### GIVEN INFORMATION
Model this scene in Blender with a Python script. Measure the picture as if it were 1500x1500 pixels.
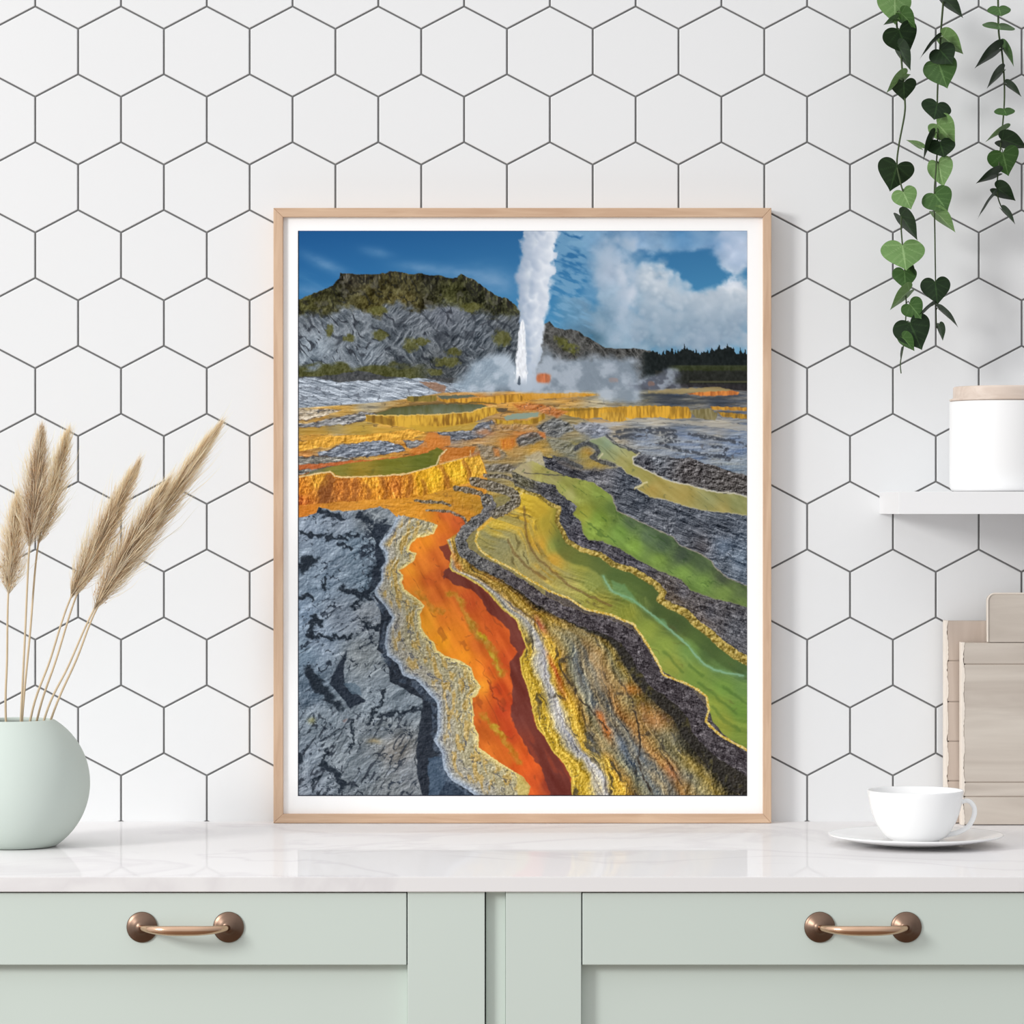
import bpy, bmesh, math, random
import numpy as np
from mathutils import Vector, Matrix

for o in list(bpy.data.objects):
    bpy.data.objects.remove(o, do_unlink=True)
scn = bpy.context.scene
COL = scn.collection

# ---------------------------------------------------------------- camera
CAM_Z = 1.2624
cam_data = bpy.data.cameras.new('camera')
cam_data.lens = 120; cam_data.sensor_width = 36; cam_data.sensor_height = 36; cam_data.sensor_fit = 'HORIZONTAL'
cam = bpy.data.objects.new('camera', cam_data); COL.objects.link(cam)
cam.location = (0, -4, CAM_Z); cam.rotation_euler = (math.pi / 2, 0, 0)
scn.camera = cam

# ---------------------------------------------------------------- daylight around the room
world = bpy.data.worlds.new('world'); scn.world = world; world.use_nodes = True
wn = world.node_tree; wn.nodes.clear()
wo = wn.nodes.new('ShaderNodeOutputWorld'); wb = wn.nodes.new('ShaderNodeBackground')
tc = wn.nodes.new('ShaderNodeTexCoord'); sp = wn.nodes.new('ShaderNodeSeparateXYZ')
m1 = wn.nodes.new('ShaderNodeMath'); m1.operation = 'MULTIPLY_ADD'; m1.inputs[1].default_value = -.5; m1.inputs[2].default_value = .5
cr = wn.nodes.new('ShaderNodeValToRGB')
cr.color_ramp.elements[0].position = 0.0; cr.color_ramp.elements[0].color = (.40, .405, .415, 1)
cr.color_ramp.elements[1].position = 1.0; cr.color_ramp.elements[1].color = (.86, .865, .875, 1)
e = cr.color_ramp.elements.new(.5); e.color = (.62, .625, .635, 1)
wn.links.new(tc.outputs['Generated'], sp.inputs[0]); wn.links.new(sp.outputs[0], m1.inputs[0]); wn.links.new(m1.outputs[0], cr.inputs[0])
up = wn.nodes.new('ShaderNodeMapRange'); up.inputs[1].default_value = -.2; up.inputs[2].default_value = .9; up.inputs[3].default_value = .92; up.inputs[4].default_value = 1.75
vm = wn.nodes.new('ShaderNodeVectorMath'); vm.operation = 'SCALE'
wn.links.new(sp.outputs[2], up.inputs[0]); wn.links.new(cr.outputs[0], vm.inputs[0]); wn.links.new(up.outputs[0], vm.inputs['Scale'])
wn.links.new(vm.outputs[0], wb.inputs[0]); wb.inputs[1].default_value = 1.0; wn.links.new(wb.outputs[0], wo.inputs[0])

def area(name, loc, aim, size, power, color=(1, 1, 1)):
    d = bpy.data.lights.new(name, 'AREA'); d.shape = 'SQUARE'; d.size = size; d.energy = power; d.color = color
    o = bpy.data.objects.new(name, d); COL.objects.link(o); o.location = loc
    o.rotation_euler = (Vector(aim) - Vector(loc)).to_track_quat('-Z', 'Y').to_euler()
    return o
area('window_light', (-3.6, -3.3, 2.5), (0, 0, 1.2), 1.0, 122, (1, .99, .97))

scn.view_settings.view_transform = 'Standard'; scn.view_settings.look = 'None'
scn.view_settings.gamma = 1; scn.view_settings.exposure = 0.0; scn.view_settings.use_curve_mapping = False

# ---------------------------------------------------------------- helpers
def P(px, py, y):
    s = (4 + y) / 5000.0
    return Vector(((px - 750) * s, y, CAM_Z + (750 - py) * s))

def lin(c):
    c = np.asarray(c, float) / 255.0
    return np.where(c <= .04045, c / 12.92, ((c + .055) / 1.055) ** 2.4)

def setp(b, **kw):
    for k, v in kw.items():
        b.inputs[k.replace('_', ' ')].default_value = v

def mat(name, rgb, rough=.5, metallic=0.0, spec=.5, var=.04, scale=(6, 6, 6), bump=0.0, k=1.0):
    """principled material whose colour is gently mottled by noise"""
    m = bpy.data.materials.new(name); m.use_nodes = True
    n = m.node_tree; b = n.nodes['Principled BSDF']
    c = lin(rgb) * k
    t = n.nodes.new('ShaderNodeTexCoord'); mp = n.nodes.new('ShaderNodeMapping'); mp.inputs['Scale'].default_value = scale
    nz = n.nodes.new('ShaderNodeTexNoise'); nz.inputs['Scale'].default_value = 1.0; nz.inputs['Detail'].default_value = 4
    r = n.nodes.new('ShaderNodeValToRGB')
    r.color_ramp.elements[0].position = .3; r.color_ramp.elements[1].position = .7
    r.color_ramp.elements[0].color = (*(c * (1 - var)), 1); r.color_ramp.elements[1].color = (*np.minimum(c * (1 + var), 1), 1)
    n.links.new(t.outputs['Object'], mp.inputs[0]); n.links.new(mp.outputs[0], nz.inputs[0]); n.links.new(nz.outputs[0], r.inputs[0])
    n.links.new(r.outputs[0], b.inputs['Base Color'])
    b.inputs['Roughness'].default_value = rough; b.inputs['Metallic'].default_value = metallic; b.inputs['Specular IOR Level'].default_value = spec
    if bump:
        bp = n.nodes.new('ShaderNodeBump'); bp.inputs['Strength'].default_value = bump; bp.inputs['Distance'].default_value = .002
        n.links.new(nz.outputs[0], bp.inputs['Height']); n.links.new(bp.outputs[0], b.inputs['Normal'])
    return m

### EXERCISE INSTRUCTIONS
Omit each picture, then return all of the listing exactly as it stands.

### EXERCISE RESULT
Model this scene in Blender with a Python script. Measure the picture as if it were 1500x1500 pixels.
import bpy, bmesh, math, random
import numpy as np
from mathutils import Vector, Matrix

for o in list(bpy.data.objects):
    bpy.data.objects.remove(o, do_unlink=True)
scn = bpy.context.scene
COL = scn.collection

# ---------------------------------------------------------------- camera
CAM_Z = 1.2624
cam_data = bpy.data.cameras.new('camera')
cam_data.lens = 120; cam_data.sensor_width = 36; cam_data.sensor_height = 36; cam_data.sensor_fit = 'HORIZONTAL'
cam = bpy.data.objects.new('camera', cam_data); COL.objects.link(cam)
cam.location = (0, -4, CAM_Z); cam.rotation_euler = (math.pi / 2, 0, 0)
scn.camera = cam

# ---------------------------------------------------------------- daylight around the room
world = bpy.data.worlds.new('world'); scn.world = world; world.use_nodes = True
wn = world.node_tree; wn.nodes.clear()
wo = wn.nodes.new('ShaderNodeOutputWorld'); wb = wn.nodes.new('ShaderNodeBackground')
tc = wn.nodes.new('ShaderNodeTexCoord'); sp = wn.nodes.new('ShaderNodeSeparateXYZ')
m1 = wn.nodes.new('ShaderNodeMath'); m1.operation = 'MULTIPLY_ADD'; m1.inputs[1].default_value = -.5; m1.inputs[2].default_value = .5
cr = wn.nodes.new('ShaderNodeValToRGB')
cr.color_ramp.elements[0].position = 0.0; cr.color_ramp.elements[0].color = (.40, .405, .415, 1)
cr.color_ramp.elements[1].position = 1.0; cr.color_ramp.elements[1].color = (.86, .865, .875, 1)
e = cr.color_ramp.elements.new(.5); e.color = (.62, .625, .635, 1)
wn.links.new(tc.outputs['Generated'], sp.inputs[0]); wn.links.new(sp.outputs[0], m1.inputs[0]); wn.links.new(m1.outputs[0], cr.inputs[0])
up = wn.nodes.new('ShaderNodeMapRange'); up.inputs[1].default_value = -.2; up.inputs[2].default_value = .9; up.inputs[3].default_value = .92; up.inputs[4].default_value = 1.75
vm = wn.nodes.new('ShaderNodeVectorMath'); vm.operation = 'SCALE'
wn.links.new(sp.outputs[2], up.inputs[0]); wn.links.new(cr.outputs[0], vm.inputs[0]); wn.links.new(up.outputs[0], vm.inputs['Scale'])
wn.links.new(vm.outputs[0], wb.inputs[0]); wb.inputs[1].default_value = 1.0; wn.links.new(wb.outputs[0], wo.inputs[0])

def area(name, loc, aim, size, power, color=(1, 1, 1)):
    d = bpy.data.lights.new(name, 'AREA'); d.shape = 'SQUARE'; d.size = size; d.energy = power; d.color = color
    o = bpy.data.objects.new(name, d); COL.objects.link(o); o.location = loc
    o.rotation_euler = (Vector(aim) - Vector(loc)).to_track_quat('-Z', 'Y').to_euler()
    return o
area('window_light', (-3.6, -3.3, 2.5), (0, 0, 1.2), 1.0, 122, (1, .99, .97))

scn.view_settings.view_transform = 'Standard'; scn.view_settings.look = 'None'
scn.view_settings.gamma = 1; scn.view_settings.exposure = 0.0; scn.view_settings.use_curve_mapping = False

# ---------------------------------------------------------------- helpers
def P(px, py, y):
    s = (4 + y) / 5000.0
    return Vector(((px - 750) * s, y, CAM_Z + (750 - py) * s))

def lin(c):
    c = np.asarray(c, float) / 255.0
    return np.where(c <= .04045, c / 12.92, ((c + .055) / 1.055) ** 2.4)

def setp(b, **kw):
    for k, v in kw.items():
        b.inputs[k.replace('_', ' ')].default_value = v

def mat(name, rgb, rough=.5, metallic=0.0, spec=.5, var=.04, scale=(6, 6, 6), bump=0.0, k=1.0):
    """principled material whose colour is gently mottled by noise"""
    m = bpy.data.materials.new(name); m.use_nodes = True
    n = m.node_tree; b = n.nodes['Principled BSDF']
    c = lin(rgb) * k
    t = n.nodes.new('ShaderNodeTexCoord'); mp = n.nodes.new('ShaderNodeMapping'); mp.inputs['Scale'].default_value = scale
    nz = n.nodes.new('ShaderNodeTexNoise'); nz.inputs['Scale'].default_value = 1.0; nz.inputs['Detail'].default_value = 4
    r = n.nodes.new('ShaderNodeValToRGB')
    r.color_ramp.elements[0].position = .3; r.color_ramp.elements[1].position = .7
    r.color_ramp.elements[0].color = (*(c * (1 - var)), 1); r.color_ramp.elements[1].color = (*np.minimum(c * (1 + var), 1), 1)
    n.links.new(t.outputs['Object'], mp.inputs[0]); n.links.new(mp.outputs[0], nz.inputs[0]); n.links.new(nz.outputs[0], r.inputs[0])
    n.links.new(r.outputs[0], b.inputs['Base Color'])
    b.inputs['Roughness'].default_value = rough; b.inputs['Metallic'].default_value = metallic; b.inputs['Specular IOR Level'].default_value = spec
    if bump:
        bp = n.nodes.new('ShaderNodeBump'); bp.inputs['Strength'].default_value = bump; bp.inputs['Distance'].default_value = .002
        n.links.new(nz.outputs[0], bp.inputs['Height']); n.links.new(bp.outputs[0], b.inputs['Normal'])
    return m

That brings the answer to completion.